**** Material supplied ****

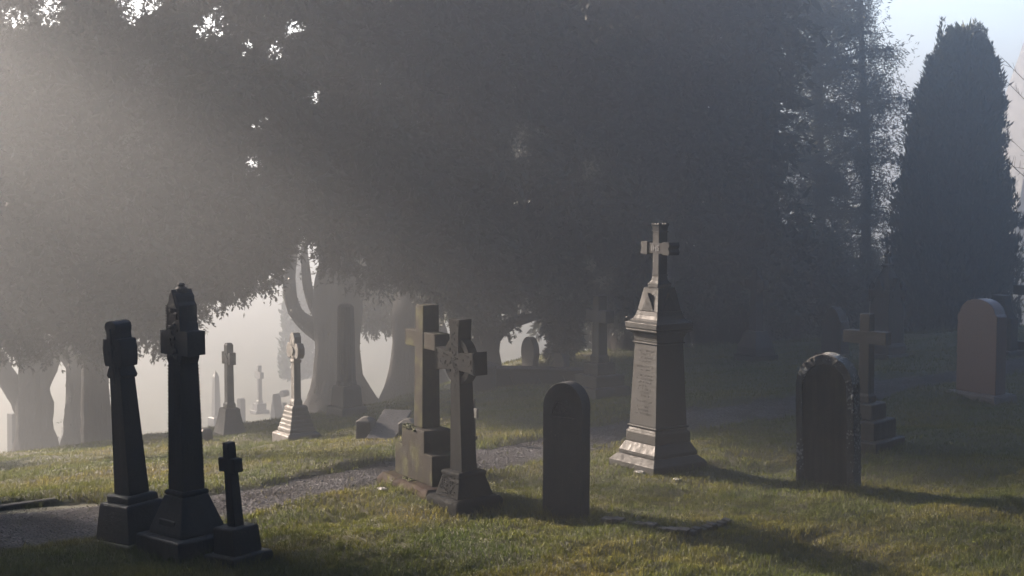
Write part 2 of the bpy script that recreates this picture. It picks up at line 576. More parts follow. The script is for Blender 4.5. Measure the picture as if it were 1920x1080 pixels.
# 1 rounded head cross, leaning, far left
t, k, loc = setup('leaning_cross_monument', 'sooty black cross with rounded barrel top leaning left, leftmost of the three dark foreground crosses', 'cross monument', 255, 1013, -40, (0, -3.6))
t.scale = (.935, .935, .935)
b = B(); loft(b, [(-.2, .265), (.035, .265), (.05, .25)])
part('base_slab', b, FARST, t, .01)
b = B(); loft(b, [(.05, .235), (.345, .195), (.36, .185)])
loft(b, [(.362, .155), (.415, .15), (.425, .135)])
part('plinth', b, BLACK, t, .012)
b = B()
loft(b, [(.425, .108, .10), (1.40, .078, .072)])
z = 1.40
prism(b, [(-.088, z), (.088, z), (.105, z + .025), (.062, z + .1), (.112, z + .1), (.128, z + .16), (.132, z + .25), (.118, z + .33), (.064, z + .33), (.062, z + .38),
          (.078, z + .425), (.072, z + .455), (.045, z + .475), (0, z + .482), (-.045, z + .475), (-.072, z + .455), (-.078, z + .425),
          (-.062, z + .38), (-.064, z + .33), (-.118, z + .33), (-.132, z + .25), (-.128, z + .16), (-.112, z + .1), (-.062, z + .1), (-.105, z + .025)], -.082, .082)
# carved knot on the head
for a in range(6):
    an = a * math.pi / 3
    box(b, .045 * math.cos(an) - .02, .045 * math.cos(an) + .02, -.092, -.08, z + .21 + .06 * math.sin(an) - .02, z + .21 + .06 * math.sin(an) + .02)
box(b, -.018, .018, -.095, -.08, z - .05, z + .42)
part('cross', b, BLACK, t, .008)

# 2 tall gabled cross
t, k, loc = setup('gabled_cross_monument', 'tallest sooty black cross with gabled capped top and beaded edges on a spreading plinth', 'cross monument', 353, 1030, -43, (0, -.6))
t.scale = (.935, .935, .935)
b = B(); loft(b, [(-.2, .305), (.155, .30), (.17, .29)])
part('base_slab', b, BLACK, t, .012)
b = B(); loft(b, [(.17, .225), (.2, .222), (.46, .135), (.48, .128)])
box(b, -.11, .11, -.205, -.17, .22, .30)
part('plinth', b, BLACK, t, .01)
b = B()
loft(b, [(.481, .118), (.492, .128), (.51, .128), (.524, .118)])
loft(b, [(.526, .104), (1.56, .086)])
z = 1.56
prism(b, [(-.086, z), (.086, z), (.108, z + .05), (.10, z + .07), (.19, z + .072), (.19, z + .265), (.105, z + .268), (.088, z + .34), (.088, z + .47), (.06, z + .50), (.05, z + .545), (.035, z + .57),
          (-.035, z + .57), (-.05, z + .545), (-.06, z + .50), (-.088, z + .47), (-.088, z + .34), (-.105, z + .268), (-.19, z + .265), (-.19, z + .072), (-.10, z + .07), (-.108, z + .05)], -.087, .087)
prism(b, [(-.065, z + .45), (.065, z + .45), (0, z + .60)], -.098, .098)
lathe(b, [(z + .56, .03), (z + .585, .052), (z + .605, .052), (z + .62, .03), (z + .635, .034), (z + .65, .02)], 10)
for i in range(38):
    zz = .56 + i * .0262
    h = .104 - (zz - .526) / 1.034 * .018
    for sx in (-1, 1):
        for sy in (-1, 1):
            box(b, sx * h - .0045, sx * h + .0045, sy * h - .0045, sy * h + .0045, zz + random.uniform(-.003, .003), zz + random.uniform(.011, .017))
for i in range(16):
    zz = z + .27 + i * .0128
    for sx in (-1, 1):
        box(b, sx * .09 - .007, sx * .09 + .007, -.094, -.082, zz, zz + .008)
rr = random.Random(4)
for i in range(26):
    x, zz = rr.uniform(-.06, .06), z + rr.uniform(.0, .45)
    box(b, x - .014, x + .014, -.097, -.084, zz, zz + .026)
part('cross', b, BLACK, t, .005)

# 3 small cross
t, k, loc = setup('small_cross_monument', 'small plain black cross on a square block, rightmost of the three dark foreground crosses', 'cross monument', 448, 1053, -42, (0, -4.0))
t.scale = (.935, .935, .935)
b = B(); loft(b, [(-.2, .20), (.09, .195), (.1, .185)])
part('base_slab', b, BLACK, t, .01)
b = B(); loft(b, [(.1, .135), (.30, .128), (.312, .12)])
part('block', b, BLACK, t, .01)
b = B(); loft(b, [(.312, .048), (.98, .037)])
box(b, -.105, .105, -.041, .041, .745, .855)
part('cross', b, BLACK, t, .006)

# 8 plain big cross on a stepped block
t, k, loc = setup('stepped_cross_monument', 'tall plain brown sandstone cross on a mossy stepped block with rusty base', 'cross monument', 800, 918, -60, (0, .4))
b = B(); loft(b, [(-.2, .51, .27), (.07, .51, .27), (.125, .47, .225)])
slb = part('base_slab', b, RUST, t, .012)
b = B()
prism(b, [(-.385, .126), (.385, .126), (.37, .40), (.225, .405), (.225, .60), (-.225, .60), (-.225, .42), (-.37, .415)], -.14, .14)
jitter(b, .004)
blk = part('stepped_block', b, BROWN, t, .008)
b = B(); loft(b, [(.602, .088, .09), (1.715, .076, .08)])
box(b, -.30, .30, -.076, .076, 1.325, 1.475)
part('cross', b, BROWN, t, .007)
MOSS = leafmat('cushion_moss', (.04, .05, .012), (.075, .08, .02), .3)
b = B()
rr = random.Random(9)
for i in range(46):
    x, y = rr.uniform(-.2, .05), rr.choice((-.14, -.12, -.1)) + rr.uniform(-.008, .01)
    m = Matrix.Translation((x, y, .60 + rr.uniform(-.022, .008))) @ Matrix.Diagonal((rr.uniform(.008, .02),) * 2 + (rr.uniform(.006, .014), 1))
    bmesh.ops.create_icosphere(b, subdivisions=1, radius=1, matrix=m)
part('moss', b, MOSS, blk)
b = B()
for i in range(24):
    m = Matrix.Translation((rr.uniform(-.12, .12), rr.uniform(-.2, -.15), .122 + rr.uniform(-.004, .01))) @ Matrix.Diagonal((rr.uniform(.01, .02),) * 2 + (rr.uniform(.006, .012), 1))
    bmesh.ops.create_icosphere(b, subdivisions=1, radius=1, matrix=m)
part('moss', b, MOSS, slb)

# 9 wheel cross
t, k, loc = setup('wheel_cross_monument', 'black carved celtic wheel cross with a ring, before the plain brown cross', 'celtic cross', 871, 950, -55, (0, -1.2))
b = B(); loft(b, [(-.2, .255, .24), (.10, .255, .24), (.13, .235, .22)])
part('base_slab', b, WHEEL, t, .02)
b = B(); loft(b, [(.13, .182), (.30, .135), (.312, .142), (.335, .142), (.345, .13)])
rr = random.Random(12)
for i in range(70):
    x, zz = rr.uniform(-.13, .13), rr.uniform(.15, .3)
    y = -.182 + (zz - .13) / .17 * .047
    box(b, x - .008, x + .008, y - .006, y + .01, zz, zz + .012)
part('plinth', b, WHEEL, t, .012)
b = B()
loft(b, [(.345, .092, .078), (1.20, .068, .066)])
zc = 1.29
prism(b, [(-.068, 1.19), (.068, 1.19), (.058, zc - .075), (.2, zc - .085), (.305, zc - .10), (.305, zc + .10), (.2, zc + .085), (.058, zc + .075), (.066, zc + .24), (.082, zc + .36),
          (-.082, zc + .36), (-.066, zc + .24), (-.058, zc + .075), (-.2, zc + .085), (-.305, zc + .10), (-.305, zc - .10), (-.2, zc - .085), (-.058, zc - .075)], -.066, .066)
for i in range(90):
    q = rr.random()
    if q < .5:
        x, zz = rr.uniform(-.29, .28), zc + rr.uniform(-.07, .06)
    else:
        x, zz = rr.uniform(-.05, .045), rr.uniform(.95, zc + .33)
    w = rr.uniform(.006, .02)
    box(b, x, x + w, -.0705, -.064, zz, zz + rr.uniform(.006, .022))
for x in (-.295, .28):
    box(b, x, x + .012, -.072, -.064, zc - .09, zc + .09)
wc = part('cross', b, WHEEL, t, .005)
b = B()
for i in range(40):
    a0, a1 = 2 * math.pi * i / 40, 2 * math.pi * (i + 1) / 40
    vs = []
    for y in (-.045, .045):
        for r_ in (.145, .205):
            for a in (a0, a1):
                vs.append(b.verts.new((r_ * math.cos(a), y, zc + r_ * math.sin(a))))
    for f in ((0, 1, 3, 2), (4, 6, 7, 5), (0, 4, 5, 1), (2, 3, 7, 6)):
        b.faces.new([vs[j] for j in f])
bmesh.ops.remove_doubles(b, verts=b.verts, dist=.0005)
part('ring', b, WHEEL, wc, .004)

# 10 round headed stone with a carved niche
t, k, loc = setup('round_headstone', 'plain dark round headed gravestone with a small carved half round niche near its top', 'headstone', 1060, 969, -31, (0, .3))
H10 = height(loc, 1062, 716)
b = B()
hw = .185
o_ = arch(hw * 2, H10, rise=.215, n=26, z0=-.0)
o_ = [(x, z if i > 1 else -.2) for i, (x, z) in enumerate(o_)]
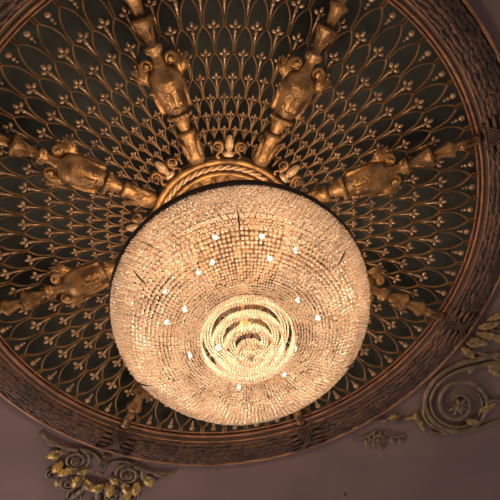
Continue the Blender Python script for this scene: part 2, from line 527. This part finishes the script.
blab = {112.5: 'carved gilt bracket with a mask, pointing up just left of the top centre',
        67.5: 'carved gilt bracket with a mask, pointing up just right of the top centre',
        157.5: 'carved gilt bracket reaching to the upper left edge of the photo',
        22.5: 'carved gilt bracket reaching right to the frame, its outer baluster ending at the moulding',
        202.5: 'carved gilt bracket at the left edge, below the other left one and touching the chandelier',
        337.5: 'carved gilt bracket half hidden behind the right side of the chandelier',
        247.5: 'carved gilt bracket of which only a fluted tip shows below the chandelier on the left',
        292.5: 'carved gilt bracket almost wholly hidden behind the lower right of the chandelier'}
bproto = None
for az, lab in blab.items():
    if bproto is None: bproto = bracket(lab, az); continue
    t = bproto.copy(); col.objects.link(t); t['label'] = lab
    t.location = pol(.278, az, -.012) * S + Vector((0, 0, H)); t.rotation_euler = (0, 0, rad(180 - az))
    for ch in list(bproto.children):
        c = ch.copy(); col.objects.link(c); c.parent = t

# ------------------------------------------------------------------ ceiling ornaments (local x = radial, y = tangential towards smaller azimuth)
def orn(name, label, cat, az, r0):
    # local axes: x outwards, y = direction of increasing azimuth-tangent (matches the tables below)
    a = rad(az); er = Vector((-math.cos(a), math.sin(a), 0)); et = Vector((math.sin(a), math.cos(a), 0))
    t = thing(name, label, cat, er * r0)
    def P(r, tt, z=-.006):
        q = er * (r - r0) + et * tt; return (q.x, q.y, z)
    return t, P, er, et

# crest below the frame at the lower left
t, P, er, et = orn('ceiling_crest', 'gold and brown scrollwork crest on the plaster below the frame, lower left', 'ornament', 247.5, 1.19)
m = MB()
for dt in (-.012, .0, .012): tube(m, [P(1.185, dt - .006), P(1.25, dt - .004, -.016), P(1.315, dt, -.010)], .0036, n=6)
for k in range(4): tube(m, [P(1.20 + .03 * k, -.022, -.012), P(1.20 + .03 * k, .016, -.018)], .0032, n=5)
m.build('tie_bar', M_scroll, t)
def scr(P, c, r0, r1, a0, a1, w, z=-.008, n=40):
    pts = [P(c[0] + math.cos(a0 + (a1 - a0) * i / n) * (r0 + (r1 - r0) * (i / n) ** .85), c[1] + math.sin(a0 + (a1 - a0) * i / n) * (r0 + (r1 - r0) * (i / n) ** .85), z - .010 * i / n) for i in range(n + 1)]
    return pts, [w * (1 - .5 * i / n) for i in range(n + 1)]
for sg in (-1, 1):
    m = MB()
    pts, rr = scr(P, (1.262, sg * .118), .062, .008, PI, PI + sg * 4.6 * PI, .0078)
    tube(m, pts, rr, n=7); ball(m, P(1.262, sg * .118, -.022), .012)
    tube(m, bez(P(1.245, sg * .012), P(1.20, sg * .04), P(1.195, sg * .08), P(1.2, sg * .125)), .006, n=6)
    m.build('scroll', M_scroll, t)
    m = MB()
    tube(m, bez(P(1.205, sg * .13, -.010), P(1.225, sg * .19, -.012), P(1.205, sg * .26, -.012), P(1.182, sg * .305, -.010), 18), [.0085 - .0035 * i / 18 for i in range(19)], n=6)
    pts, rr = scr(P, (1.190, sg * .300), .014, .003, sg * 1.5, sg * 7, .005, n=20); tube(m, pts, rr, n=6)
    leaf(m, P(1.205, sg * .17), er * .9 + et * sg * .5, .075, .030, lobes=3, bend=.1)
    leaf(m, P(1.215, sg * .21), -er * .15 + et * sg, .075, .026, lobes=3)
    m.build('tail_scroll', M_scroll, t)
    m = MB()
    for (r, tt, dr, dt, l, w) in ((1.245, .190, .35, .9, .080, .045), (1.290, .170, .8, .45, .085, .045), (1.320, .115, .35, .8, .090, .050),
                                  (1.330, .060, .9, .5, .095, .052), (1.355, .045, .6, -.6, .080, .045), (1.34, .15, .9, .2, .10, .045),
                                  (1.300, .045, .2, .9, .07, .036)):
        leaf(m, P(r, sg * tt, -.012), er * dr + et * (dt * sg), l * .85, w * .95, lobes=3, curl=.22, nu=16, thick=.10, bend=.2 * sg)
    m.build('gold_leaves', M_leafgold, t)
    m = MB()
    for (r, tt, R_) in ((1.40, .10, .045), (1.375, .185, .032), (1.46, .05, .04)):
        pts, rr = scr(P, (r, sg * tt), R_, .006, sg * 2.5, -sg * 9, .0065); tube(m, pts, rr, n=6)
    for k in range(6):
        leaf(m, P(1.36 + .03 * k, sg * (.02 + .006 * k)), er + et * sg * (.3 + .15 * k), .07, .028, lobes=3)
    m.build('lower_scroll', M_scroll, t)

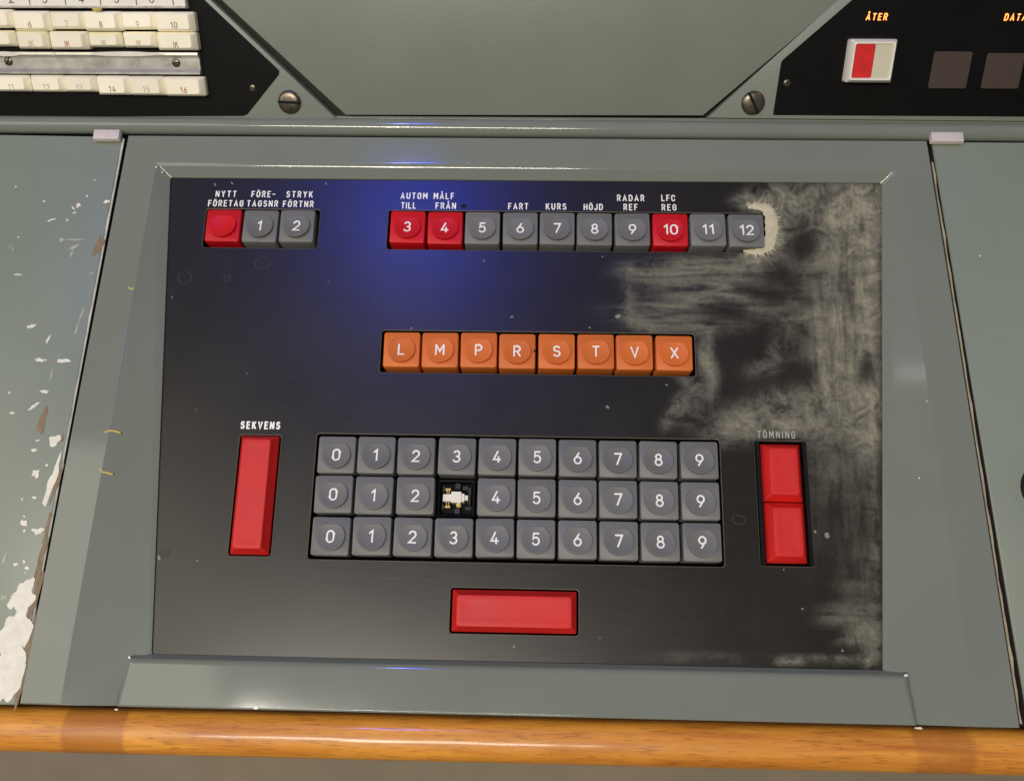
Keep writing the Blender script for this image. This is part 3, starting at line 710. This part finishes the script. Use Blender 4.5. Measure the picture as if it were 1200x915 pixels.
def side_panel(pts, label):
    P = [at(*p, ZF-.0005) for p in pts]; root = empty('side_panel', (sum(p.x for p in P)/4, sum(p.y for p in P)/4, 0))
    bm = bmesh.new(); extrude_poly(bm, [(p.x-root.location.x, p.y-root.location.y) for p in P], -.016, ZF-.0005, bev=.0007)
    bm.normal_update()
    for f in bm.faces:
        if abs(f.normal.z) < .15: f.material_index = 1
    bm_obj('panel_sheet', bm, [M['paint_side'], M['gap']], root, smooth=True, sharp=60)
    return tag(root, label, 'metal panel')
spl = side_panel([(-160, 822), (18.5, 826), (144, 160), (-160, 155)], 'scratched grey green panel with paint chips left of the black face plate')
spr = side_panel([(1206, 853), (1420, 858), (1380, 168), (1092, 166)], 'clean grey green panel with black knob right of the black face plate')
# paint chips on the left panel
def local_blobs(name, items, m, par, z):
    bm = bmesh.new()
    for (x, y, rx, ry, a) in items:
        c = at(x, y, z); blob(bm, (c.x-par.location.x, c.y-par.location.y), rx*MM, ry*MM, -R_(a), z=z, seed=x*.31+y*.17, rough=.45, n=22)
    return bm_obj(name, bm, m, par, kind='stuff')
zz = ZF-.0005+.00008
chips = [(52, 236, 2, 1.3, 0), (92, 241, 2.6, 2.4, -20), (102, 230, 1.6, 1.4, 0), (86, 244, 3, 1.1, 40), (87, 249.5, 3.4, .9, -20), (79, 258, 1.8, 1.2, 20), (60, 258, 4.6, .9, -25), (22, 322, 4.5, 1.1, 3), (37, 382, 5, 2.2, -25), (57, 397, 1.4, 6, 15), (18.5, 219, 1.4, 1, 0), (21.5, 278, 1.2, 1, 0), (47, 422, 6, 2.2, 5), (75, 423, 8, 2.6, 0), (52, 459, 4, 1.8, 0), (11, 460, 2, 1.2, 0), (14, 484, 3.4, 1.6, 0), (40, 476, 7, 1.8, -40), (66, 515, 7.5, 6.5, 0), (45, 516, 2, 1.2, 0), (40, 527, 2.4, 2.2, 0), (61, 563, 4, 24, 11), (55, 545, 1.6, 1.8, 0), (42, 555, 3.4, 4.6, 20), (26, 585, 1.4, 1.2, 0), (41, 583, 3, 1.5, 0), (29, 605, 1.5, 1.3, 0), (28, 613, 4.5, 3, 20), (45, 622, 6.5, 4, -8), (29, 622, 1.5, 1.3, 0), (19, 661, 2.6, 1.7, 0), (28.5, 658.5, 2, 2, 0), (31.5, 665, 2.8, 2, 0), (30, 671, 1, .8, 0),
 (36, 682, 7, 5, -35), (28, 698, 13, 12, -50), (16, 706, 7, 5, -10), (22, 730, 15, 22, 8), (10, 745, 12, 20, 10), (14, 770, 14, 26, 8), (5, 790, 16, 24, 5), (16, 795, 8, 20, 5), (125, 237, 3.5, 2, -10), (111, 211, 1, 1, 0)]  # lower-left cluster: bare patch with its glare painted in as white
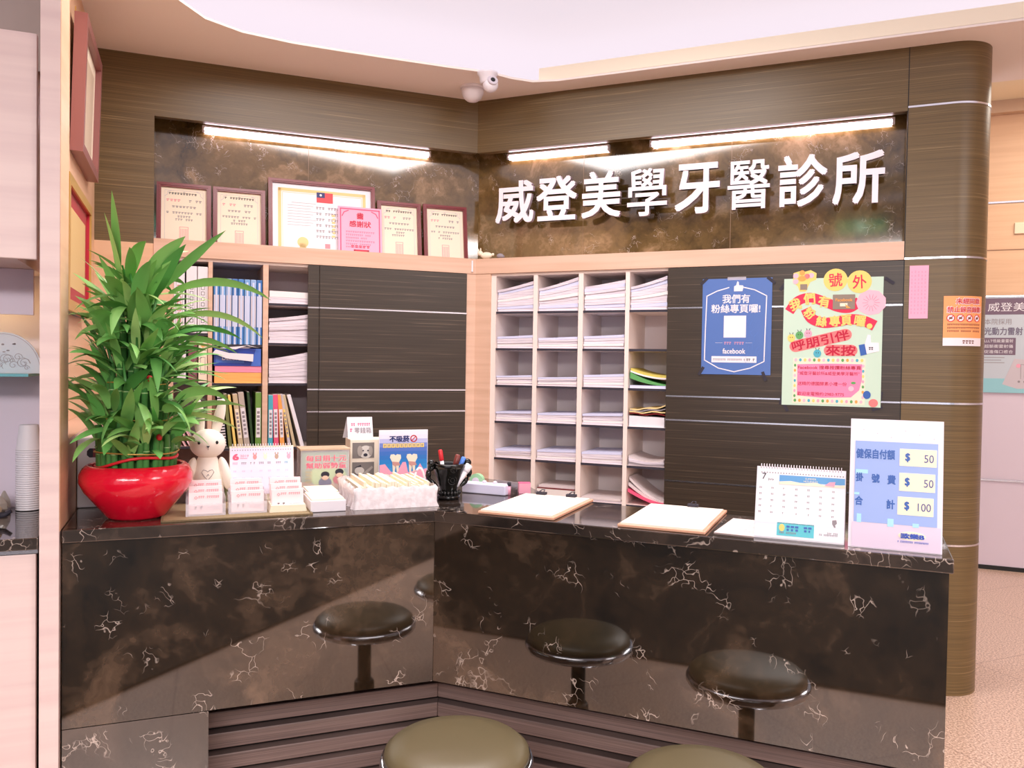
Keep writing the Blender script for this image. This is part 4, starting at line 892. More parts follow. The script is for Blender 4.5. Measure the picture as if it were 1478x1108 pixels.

****

▸ Brief
Determine how many lines of the listing hold the word "image" and reply with that figure alone.

▸ Solution for this task
2